Milli İstihbarat Teşkilatı (MİT) Müsteşarı Hakan Fidan, MİT'in 85. kuruluş yıldönümü etkinlikleri kapsamında medya kuruluşlarının yöneticileriyle Müsteşarlık'ta bir araya geldi.
Medya temsilcileri ile yapılan toplantının ilk gündemi "Uludere" olayı oldu. Fidan, 35 kişinin hayatını kaybettiği olayla ilgili suçlamalara yanıt verdi.
Ancak toplantının ağırlıklı konusu MİT'in yeniden yapılandırılması ve teşkilatın çalışmaları oldu.
ULUDERE OLAYI
Uludere olayıyla ilgili yapacakları yazılı açıklamanın dikkate alınmasını istedi. Hala bir kasıt varmış gibi davranılmasının haksızlık olduğunu söyledi.
ORTAK İSTİHBARAT ÇALIŞMASI
Daha etkili çalışabilmesi çeşitli organizasyon çalışmaları yapıldığını belirterek Milli İstihbarat Koordinasyon Kurulu'nun oluşturulduğunu açıkladı.
Daha derinlemesine tek elden koordinasyona yönelik bir kurul, Emniyet, Genelkurmay ve bakanlıkların içinde olduğu bir kurul bu. Bu kurulun içinde MİT Müşteşarının olacağı hatta MASAK, vb gibi teşkilatların da görev alacağı belirtildi.

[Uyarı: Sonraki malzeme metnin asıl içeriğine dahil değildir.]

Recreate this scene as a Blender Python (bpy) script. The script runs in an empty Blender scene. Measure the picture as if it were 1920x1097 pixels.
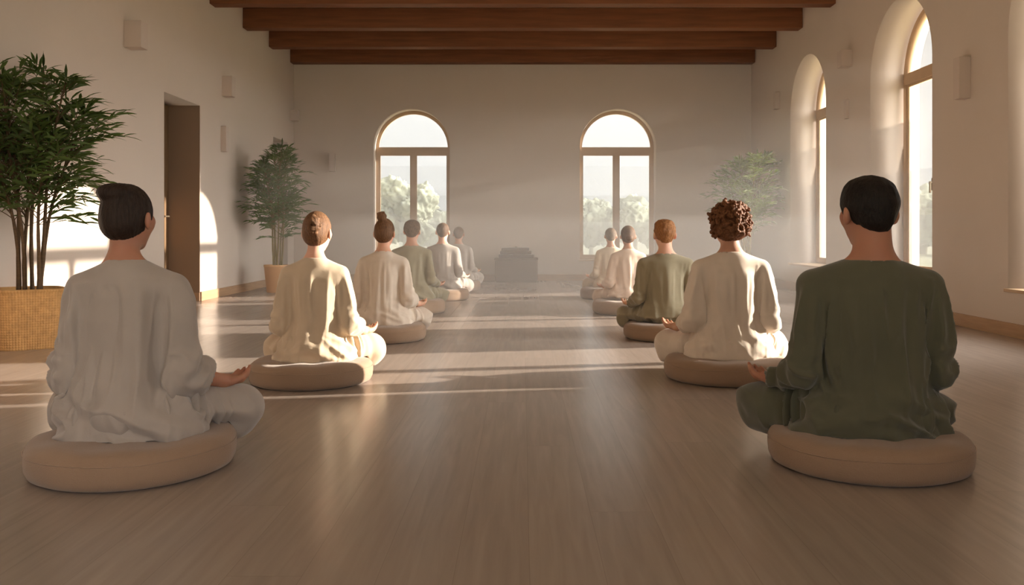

Bu kurulda istihbaratın birleşeceği ve ilgili birimlere dağıtılacağı vurgulandı.
Emniyet ve Genelkurmay ile her ay toplandıklarını dile getiren Fidan her hafta daha alt birimler toplandığını da belirtti.
Fidan, ortak bir yazılımla tüm istihbarat birimlerinin koordinasyon altına alındığını ve bunun telefon trafiği ile de desteklendiğini kaydetti.
ARABULUCUK FAALİYETLERİ
Hakan Fidan son dönemlerde dünyada yeni bir trend oluştuğunu söyledi ve Bunu şu sözlerle açtı: 'İstihbarat teşkilatları üzerinden bir arabuluculuk faaliyetleri yürütülüyor.'
DIŞ İSTİHBARAT
Dış istihbarat için yeni bir daire oluşturulduğunu vurgulayan Fidan, istihbarat karşı koyma faaliyetleriyle ilgili turist örneğini verdi.

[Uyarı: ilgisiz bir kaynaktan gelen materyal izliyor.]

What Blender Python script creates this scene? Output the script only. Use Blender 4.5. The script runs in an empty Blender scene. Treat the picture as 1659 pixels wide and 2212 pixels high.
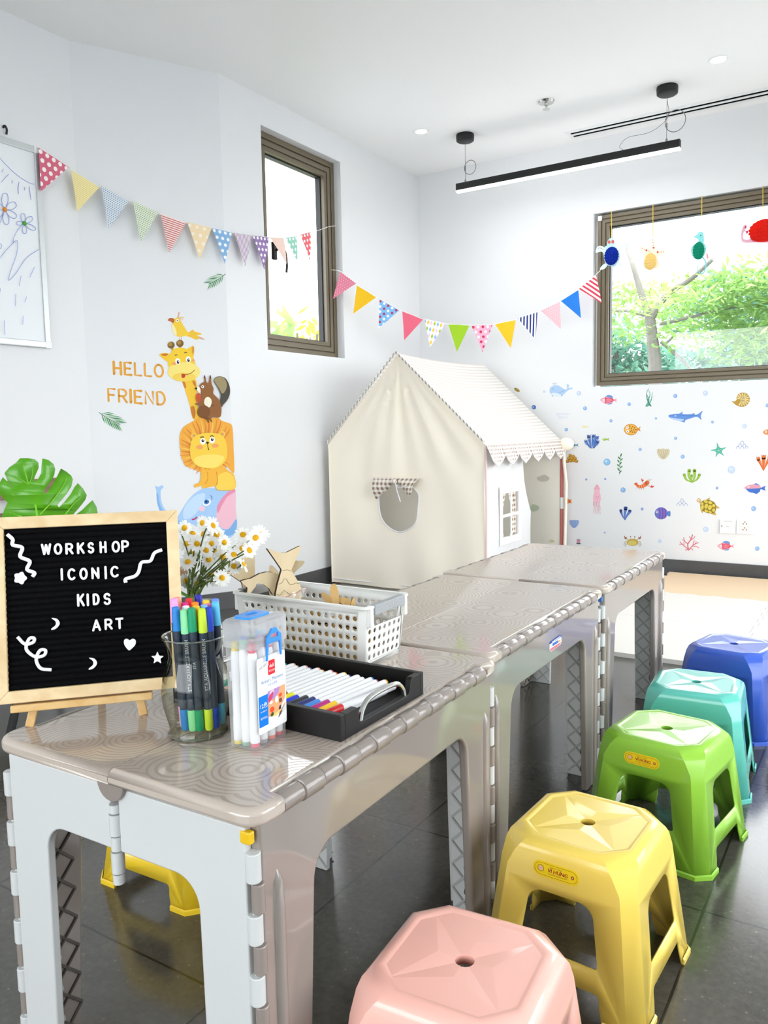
import bpy, bmesh, math, random
from mathutils import Vector, Matrix
from mathutils.geometry import tessellate_polygon

random.seed(7)
SC = bpy.context.scene
COL = SC.collection
pi = math.pi

# ------------------------------------------------------------------ camera
IW, IH = 1659.0, 2212.0
PCX, PCY, FPX = 829.5, 1106.0, 1723.57
def _n(v): return v.normalized()
_A = _n(Vector((1923 - PCX, 908 - PCY, FPX)))          # towards the far wall
_B = -_n(Vector((-1910 - PCX, 980 - PCY, FPX)))        # along the far wall
_Z = _n(_B.cross(_A))
def cam2world(v): return Vector((_B.dot(v), _A.dot(v), _Z.dot(v)))
CAM = Vector((0, 0, 1.0))
cd = bpy.data.cameras.new('camera'); cam = bpy.data.objects.new('camera', cd); COL.objects.link(cam)
rx, uy, bz = cam2world(Vector((1, 0, 0))), cam2world(Vector((0, -1, 0))), cam2world(Vector((0, 0, -1)))
cam.matrix_world = Matrix(((rx.x, uy.x, bz.x, CAM.x), (rx.y, uy.y, bz.y, CAM.y), (rx.z, uy.z, bz.z, CAM.z), (0, 0, 0, 1)))
cd.sensor_fit = 'VERTICAL'; cd.sensor_height = 36.0; cd.sensor_width = 27.0
cd.lens = FPX / IH * 36.0
cd.clip_start = 0.05; cd.clip_end = 200
SC.camera = cam

# a survey of the room: where a line of sight meets a real plane of the place
def ray(px, py): return cam2world(Vector((px - PCX, py - PCY, FPX)))
def at_z(px, py, z): d = ray(px, py); return CAM + d * ((z - CAM.z) / d.z)
def at_x(px, py, x): d = ray(px, py); return CAM + d * ((x - CAM.x) / d.x)
def at_y(px, py, y): d = ray(px, py); return CAM + d * ((y - CAM.y) / d.y)
def at_pl(px, py, P, n): d = ray(px, py); return CAM + d * ((Vector(P) - CAM).dot(n) / d.dot(n))

# ------------------------------------------------------------------ light
SC.view_settings.view_transform = 'Standard'; SC.view_settings.look = 'None'
SC.view_settings.gamma = 1.0; SC.view_settings.exposure = 1.25
try: SC.view_settings.use_curve_mapping = False
except Exception: pass
w = bpy.data.worlds.new('sky'); SC.world = w; w.use_nodes = True
bg = w.node_tree.nodes['Background']
bg.inputs[0].default_value = (0.94, 0.965, 1.0, 1); bg.inputs[1].default_value = 3.2
sun = bpy.data.lights.new('sun', 'SUN'); so = bpy.data.objects.new('sun', sun); COL.objects.link(so)
sun.energy = 3.0; sun.angle = 0.02; sun.color = (1, 0.95, 0.86)
so.rotation_euler = Vector((0.10, 0.04, -1)).to_track_quat('-Z', 'Y').to_euler()
so.location = (0, 8, 8)
def area(name, loc, aim, sx, sy, power, color=(1, 1, 1), portal=False):
    l = bpy.data.lights.new(name, 'AREA'); o = bpy.data.objects.new(name, l); COL.objects.link(o)
    l.shape = 'RECTANGLE'; l.size = sx; l.size_y = sy; l.energy = power; l.color = color
    o.location = loc; o.rotation_euler = (Vector(aim) - Vector(loc)).to_track_quat('-Z', 'Z').to_euler()
    l.cycles.is_portal = portal
    return o
RX, FY, ZC = 1.9, -3.0, 2.93       # right wall, wall behind the camera, ceiling height
area('daylight_right', (RX + 0.12, 2.9, 1.25), (0, 2.9, 1.25), 4.6, 2.3, 1, portal=True)
area('added_front_fill', (-0.8, FY - 0.12, 1.45), (-0.8, 3, 1.45), 4.8, 2.3, 1, portal=True)  # portal of the added fill window behind the camera
area('daylight_back', (-0.55, 5.68, 1.85), (-0.55, 0, 1.85), 2.3, 1.15, 1, portal=True)
try:
    cy = SC.cycles
    cy.max_bounces = 10; cy.diffuse_bounces = 5; cy.glossy_bounces = 4; cy.transmission_bounces = 8; cy.transparent_max_bounces = 16
    cy.caustics_reflective = False; cy.caustics_refractive = False
    cy.sample_clamp_indirect = 6.0; cy.use_denoising = True
except Exception: pass

# ------------------------------------------------------------------ materials
def lin(h):
    h = h.lstrip('#'); o = []
    for i in (0, 2, 4):
        c = int(h[i:i + 2], 16) / 255
        o.append(c / 12.92 if c <= 0.04045 else ((c + 0.055) / 1.055) ** 2.4)
    return (*o, 1)
class NT:
    def __init__(s, name):
        s.m = bpy.data.materials.new(name); s.m.use_nodes = True; s.t = s.m.node_tree
        s.b = s.t.nodes['Principled BSDF']; s.out = s.t.nodes['Material Output']
    def n(s, typ, **kw):
        x = s.t.nodes.new(typ)
        for k, v in kw.items():
            if k.startswith('i_'):
                key = k[2:]; x.inputs[int(key) if key.isdigit() else key.replace('_', ' ')].default_value = v
            else: setattr(x, k, v)
        return x
    def l(s, a, b): s.t.links.new(a, b)
    def math(s, op, a, b=None, c=None):
        x = s.n('ShaderNodeMath', operation=op)
        for i, v in enumerate((a, b, c)):
            if v is None: continue
            if isinstance(v, (int, float)): x.inputs[i].default_value = v
            else: s.l(v, x.inputs[i])
        return x.outputs[0]
    def mix(s, fac, a, b):
        x = s.n('ShaderNodeMix', data_type='RGBA')
        for i, v in ((0, fac), (6, a), (7, b)):
            if isinstance(v, (int, float, tuple)): x.inputs[i].default_value = v
            else: s.l(v, x.inputs[i])
        return x.outputs[2]
    def uv(s):
        u = s.n('ShaderNodeUVMap'); p = s.n('ShaderNodeSeparateXYZ'); s.l(u.outputs[0], p.inputs[0]); return p.outputs[0], p.outputs[1]
    def obj(s):
        return s.n('ShaderNodeTexCoord').outputs['Object']
MC = {}
def paint(h, rough=0.55, spec=0.4, noise=0.0, nscale=20, bump=0.0, bscale=60, metal=0.0, coat=0.0, trans=0.0, name=None):
    key = (h, rough, spec, noise, nscale, bump, bscale, metal, coat, trans)
    if key in MC: return MC[key]
    t = NT(name or 'paint_' + h.lstrip('#')); b = t.b
    b.inputs['Base Color'].default_value = lin(h); b.inputs['Roughness'].default_value = rough
    b.inputs['Specular IOR Level'].default_value = spec; b.inputs['Metallic'].default_value = metal
    b.inputs['Coat Weight'].default_value = coat; b.inputs['Coat Roughness'].default_value = 0.06
    if noise:
        nz = t.n('ShaderNodeTexNoise', i_Scale=nscale, i_Detail=4.0); t.l(t.obj(), nz.inputs['Vector'])
        c = lin(h); d = tuple(max(0, x * (1 - noise)) for x in c[:3]) + (1,); e = tuple(min(1, x * (1 + noise)) for x in c[:3]) + (1,)
        t.l(t.mix(nz.outputs[0], d, e), b.inputs['Base Color'])
    if bump:
        nz = t.n('ShaderNodeTexNoise', i_Scale=bscale, i_Detail=5.0); t.l(t.obj(), nz.inputs['Vector'])
        bp = t.n('ShaderNodeBump', i_Strength=bump, i_Distance=0.01); t.l(nz.outputs[0], bp.inputs['Height']); t.l(bp.outputs[0], b.inputs['Normal'])
    if trans:
        tr = t.n('ShaderNodeBsdfTranslucent'); tr.inputs[0].default_value = lin(h)
        mx = t.n('ShaderNodeMixShader'); mx.inputs[0].default_value = trans
        t.l(b.outputs[0], mx.inputs[1]); t.l(tr.outputs[0], mx.inputs[2]); t.l(mx.outputs[0], t.out.inputs[0])
        if noise: pass
    MC[key] = t.m
    return t.m
def glow(h, strength, name):
    t = NT(name); t.b.inputs['Base Color'].default_value = lin(h); t.b.inputs['Emission Color'].default_value = lin(h)
    t.b.inputs['Emission Strength'].default_value = strength
    return t.m
def clear(name, tint='#ffffff', film=0.0, filmcol='#ffffff', base=0.04, rough=0.0, edge=None, power=5.0, amt=0.8):
    """clear pane or thin plastic: see-through, Fresnel gloss and an optional milky film"""
    t = NT(name)
    tp = t.n('ShaderNodeBsdfTransparent'); tp.inputs[0].default_value = lin(tint)
    gl = t.n('ShaderNodeBsdfGlossy'); gl.inputs['Roughness'].default_value = rough
    lw = t.n('ShaderNodeLayerWeight', i_Blend=0.5)
    f = t.math('MULTIPLY_ADD', t.math('POWER', lw.outputs['Facing'], power), amt, base)
    if edge: t.l(t.mix(t.math('POWER', lw.outputs['Facing'], 2.5), lin(tint), lin(edge)), tp.inputs[0])
    m1 = t.n('ShaderNodeMixShader'); t.l(f, m1.inputs[0]); t.l(tp.outputs[0], m1.inputs[1]); t.l(gl.outputs[0], m1.inputs[2])
    last = m1
    if film:
        df = t.n('ShaderNodeBsdfDiffuse'); df.inputs[0].default_value = lin(filmcol)
        tl = t.n('ShaderNodeBsdfTranslucent'); tl.inputs[0].default_value = lin(filmcol)
        a = t.n('ShaderNodeMixShader'); a.inputs[0].default_value = 0.5; t.l(df.outputs[0], a.inputs[1]); t.l(tl.outputs[0], a.inputs[2])
        m2 = t.n('ShaderNodeMixShader'); m2.inputs[0].default_value = film; t.l(m1.outputs[0], m2.inputs[1]); t.l(a.outputs[0], m2.inputs[2]); last = m2
    t.l(last.outputs[0], t.out.inputs[0])
    return t.m
def wood(name, c1, c2, scale=1.0, axis='X', rough=0.5):
    t = NT(name); mp = t.n('ShaderNodeMapping'); t.l(t.obj(), mp.inputs[0])
    s = {'X': (3, 40, 40), 'Y': (40, 3, 40), 'Z': (40, 40, 3)}[axis]; mp.inputs['Scale'].default_value = tuple(k * scale for k in s)
    nz = t.n('ShaderNodeTexNoise', i_Scale=1.0, i_Detail=6.0, i_Distortion=0.6); t.l(mp.outputs[0], nz.inputs['Vector'])
    cr = t.n('ShaderNodeValToRGB'); cr.color_ramp.elements[0].position = 0.35; cr.color_ramp.elements[1].position = 0.65
    cr.color_ramp.elements[0].color = lin(c1); cr.color_ramp.elements[1].color = lin(c2)
    t.l(nz.outputs[0], cr.inputs[0]); t.l(cr.outputs[0], t.b.inputs['Base Color']); t.b.inputs['Roughness'].default_value = rough
    return t.m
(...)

Kendisine MİT Müsteşarı olduktan sonra hayatının nasıl değiştiğini sordum. 'Çok izole bir hayat yaşıyoruz’ dedi. Günde 16-17 saate çalıştığını söyledi. Evde işe, işten eve. Bu alanı kastetti, 'mevcutlu’ dedi. 'MİT’e eleman alırken bu izole yaşama, 20 saate varan çalışma sürelerine hazır mısınız?’ diye soruyorum.' Eğer rahat bir hayat istiyorsanız bu işi yapmayın’ dediğini aktardı. 24 saat telefonunun açık olduğunu söyledi.
Müzik dinleyip, kitap okuduğunu ancak tiyatro ve sinemaya gidemediğini söyledi. 'Kendi vicdanıyla sürekli hesaplaşma halinde iş yapıyoruz. Acaba bir istihbarat atlıyor muyuz, acaba önemli bir konuyu atlıyor muyuz... Bu sorumluluk da insanı geriyor' diye konuştu."